Mexico Parents Army Base
An activist pulls a barbed wire during a demonstration in the military zone of the 27th infantry battalion in Iguala, Guerrero state, Mexico, Jan. 12, 2015. Reuters/Jorge Dan Lopez

The parents of Mexico’s missing students haven’t given up the search for their children and are looking through army bases for evidence of their whereabouts. But nearly four months after the students first disappeared, the federal government says it has exhausted all avenues of investigation.

Mexico’s government this week said relatives of the missing students could search through army bases if they made a formal request to schedule a visit. The attorney general’s office released a notice saying entrance to the bases “has to be made in an orderly manner and with respect for our institutions.”

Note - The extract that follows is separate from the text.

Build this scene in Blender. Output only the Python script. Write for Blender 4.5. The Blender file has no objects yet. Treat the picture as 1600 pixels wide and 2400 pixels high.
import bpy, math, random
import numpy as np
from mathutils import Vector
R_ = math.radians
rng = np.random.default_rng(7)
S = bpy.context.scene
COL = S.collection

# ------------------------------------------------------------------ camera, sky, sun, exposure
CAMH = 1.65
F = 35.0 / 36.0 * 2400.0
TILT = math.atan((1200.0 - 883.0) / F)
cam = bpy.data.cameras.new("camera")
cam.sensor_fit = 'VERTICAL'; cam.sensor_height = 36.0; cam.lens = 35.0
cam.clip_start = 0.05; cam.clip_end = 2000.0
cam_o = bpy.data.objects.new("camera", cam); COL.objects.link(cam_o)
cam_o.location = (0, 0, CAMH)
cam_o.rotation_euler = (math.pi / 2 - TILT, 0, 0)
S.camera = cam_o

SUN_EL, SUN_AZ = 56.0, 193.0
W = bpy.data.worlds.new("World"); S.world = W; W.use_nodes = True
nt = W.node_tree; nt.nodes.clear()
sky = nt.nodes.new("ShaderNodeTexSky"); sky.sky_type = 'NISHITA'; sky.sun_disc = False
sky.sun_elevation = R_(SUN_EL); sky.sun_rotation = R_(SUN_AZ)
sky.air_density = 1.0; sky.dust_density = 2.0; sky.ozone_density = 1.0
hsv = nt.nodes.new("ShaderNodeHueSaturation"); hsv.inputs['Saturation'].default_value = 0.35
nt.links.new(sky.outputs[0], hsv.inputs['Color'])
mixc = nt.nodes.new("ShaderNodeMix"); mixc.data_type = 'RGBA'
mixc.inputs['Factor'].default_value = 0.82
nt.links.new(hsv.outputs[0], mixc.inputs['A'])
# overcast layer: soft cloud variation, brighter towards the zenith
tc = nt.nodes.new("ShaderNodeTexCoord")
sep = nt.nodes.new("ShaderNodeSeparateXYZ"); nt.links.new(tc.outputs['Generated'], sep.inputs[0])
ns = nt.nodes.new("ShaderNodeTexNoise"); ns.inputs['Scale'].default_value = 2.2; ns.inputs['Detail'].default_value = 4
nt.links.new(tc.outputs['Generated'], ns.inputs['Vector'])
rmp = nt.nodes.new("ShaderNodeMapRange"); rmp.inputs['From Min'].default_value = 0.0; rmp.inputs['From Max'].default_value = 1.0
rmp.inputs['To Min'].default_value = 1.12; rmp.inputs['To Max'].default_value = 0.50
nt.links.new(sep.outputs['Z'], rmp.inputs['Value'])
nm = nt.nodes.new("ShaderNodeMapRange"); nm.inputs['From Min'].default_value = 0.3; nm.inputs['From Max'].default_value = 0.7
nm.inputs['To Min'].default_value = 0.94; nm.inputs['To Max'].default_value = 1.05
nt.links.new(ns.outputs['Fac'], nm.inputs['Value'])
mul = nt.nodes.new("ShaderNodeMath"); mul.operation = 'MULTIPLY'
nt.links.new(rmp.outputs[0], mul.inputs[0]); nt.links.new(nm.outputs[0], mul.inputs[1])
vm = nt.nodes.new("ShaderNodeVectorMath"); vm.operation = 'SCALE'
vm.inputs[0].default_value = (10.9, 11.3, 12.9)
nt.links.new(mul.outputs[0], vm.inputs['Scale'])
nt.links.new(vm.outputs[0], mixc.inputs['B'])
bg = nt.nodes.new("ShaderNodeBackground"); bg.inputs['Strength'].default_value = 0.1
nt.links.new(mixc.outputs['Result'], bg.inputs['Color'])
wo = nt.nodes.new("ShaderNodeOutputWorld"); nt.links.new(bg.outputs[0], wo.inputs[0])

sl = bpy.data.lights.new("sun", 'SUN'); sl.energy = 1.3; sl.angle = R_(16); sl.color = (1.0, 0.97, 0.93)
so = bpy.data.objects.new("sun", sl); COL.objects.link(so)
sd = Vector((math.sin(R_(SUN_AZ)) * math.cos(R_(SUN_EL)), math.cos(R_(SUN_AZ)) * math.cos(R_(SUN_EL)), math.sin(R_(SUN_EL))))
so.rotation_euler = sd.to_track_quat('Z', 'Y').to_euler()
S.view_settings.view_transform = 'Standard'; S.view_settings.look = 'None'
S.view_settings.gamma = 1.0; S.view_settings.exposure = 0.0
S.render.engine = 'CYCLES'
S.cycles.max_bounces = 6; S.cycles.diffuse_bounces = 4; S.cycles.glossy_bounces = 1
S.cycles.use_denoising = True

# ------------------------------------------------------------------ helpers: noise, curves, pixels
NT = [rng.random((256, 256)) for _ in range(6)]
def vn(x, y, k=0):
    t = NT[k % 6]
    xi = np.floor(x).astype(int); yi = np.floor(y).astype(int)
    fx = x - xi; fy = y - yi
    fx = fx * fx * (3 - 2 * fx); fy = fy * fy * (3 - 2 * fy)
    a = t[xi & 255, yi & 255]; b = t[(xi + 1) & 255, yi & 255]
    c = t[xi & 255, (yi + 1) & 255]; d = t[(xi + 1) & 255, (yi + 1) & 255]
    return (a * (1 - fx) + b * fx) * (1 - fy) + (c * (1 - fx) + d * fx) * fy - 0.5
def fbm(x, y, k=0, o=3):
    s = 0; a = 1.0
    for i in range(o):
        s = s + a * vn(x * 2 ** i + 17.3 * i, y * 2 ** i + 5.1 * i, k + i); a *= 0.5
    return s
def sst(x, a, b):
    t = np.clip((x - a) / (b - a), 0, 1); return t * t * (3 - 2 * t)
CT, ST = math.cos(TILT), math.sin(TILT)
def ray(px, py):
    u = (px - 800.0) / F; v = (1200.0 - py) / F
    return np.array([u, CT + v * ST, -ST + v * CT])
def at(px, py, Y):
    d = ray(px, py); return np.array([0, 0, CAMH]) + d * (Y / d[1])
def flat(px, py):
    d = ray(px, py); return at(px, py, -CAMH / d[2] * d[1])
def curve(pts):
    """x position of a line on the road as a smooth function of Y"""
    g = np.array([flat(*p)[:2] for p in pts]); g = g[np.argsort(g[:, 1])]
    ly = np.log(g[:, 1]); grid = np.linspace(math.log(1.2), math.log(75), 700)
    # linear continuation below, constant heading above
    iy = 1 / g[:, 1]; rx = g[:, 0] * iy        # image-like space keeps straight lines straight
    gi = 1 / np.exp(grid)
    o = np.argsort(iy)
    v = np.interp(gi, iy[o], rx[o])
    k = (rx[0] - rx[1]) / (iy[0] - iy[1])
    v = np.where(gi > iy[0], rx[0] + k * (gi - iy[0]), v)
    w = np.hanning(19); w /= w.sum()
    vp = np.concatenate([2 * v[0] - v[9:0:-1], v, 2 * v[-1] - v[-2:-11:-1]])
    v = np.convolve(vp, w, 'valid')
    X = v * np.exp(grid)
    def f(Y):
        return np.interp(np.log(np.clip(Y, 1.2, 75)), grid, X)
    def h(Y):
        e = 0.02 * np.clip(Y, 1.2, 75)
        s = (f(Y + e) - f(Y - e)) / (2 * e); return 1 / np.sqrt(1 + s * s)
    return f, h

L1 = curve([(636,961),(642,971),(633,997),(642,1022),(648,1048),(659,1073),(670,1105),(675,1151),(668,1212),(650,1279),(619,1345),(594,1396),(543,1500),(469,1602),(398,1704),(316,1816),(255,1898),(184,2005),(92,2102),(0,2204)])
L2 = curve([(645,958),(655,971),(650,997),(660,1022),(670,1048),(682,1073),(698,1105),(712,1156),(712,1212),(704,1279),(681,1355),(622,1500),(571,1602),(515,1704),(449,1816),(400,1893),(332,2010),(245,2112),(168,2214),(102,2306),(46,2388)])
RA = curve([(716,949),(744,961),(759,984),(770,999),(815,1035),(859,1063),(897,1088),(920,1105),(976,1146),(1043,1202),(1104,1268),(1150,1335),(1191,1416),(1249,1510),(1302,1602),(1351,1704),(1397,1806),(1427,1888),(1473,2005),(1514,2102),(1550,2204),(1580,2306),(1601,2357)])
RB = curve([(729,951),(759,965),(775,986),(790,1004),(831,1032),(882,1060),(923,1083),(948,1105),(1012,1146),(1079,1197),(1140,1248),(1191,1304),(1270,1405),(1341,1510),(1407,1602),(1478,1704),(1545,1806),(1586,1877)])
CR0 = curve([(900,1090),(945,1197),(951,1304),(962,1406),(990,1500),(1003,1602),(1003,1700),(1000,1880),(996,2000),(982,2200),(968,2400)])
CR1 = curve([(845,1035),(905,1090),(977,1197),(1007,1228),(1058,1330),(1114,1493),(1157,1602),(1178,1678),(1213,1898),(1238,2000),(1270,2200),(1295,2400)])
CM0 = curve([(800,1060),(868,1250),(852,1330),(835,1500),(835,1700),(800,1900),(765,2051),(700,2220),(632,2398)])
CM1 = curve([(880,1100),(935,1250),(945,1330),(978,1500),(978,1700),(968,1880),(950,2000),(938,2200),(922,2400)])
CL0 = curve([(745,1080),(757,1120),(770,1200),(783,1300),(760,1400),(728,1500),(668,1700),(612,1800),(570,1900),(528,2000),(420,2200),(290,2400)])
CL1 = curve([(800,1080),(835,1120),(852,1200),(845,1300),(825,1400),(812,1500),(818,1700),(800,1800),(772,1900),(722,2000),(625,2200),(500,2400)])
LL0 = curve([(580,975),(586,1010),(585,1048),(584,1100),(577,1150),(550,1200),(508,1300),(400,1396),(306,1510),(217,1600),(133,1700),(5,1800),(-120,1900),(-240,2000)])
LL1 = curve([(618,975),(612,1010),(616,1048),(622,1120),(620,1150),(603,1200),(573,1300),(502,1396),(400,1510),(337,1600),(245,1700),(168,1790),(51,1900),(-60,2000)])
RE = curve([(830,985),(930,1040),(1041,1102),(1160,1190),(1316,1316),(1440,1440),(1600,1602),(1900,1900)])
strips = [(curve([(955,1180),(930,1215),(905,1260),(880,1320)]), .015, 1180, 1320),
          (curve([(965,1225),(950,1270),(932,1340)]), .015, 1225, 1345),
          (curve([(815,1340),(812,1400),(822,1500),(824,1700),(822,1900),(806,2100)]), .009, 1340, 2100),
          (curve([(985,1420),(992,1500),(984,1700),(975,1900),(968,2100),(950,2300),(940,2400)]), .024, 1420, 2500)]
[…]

The announcement comes after protesters clashed with police in an effort to storm one military facility Monday. For parents of the students, suspicion has mounted that the army may have been involved with the September 2014 disappearances.

In December, Mexican news magazine Proceso reported that military forces participated in the attack on the students and that the federal government has tried to cover up its involvement. The magazine cited leaked government documents that it said directly contradicted federal officials’ explanation of the disappearances.

On Tuesday, the director of Mexico’s state criminal investigation agency, Tomás Zerón, said there was no evidence that the military was involved with the missing students and that the government had already “exhausted all lines of inquiry that have emerged during the investigation.”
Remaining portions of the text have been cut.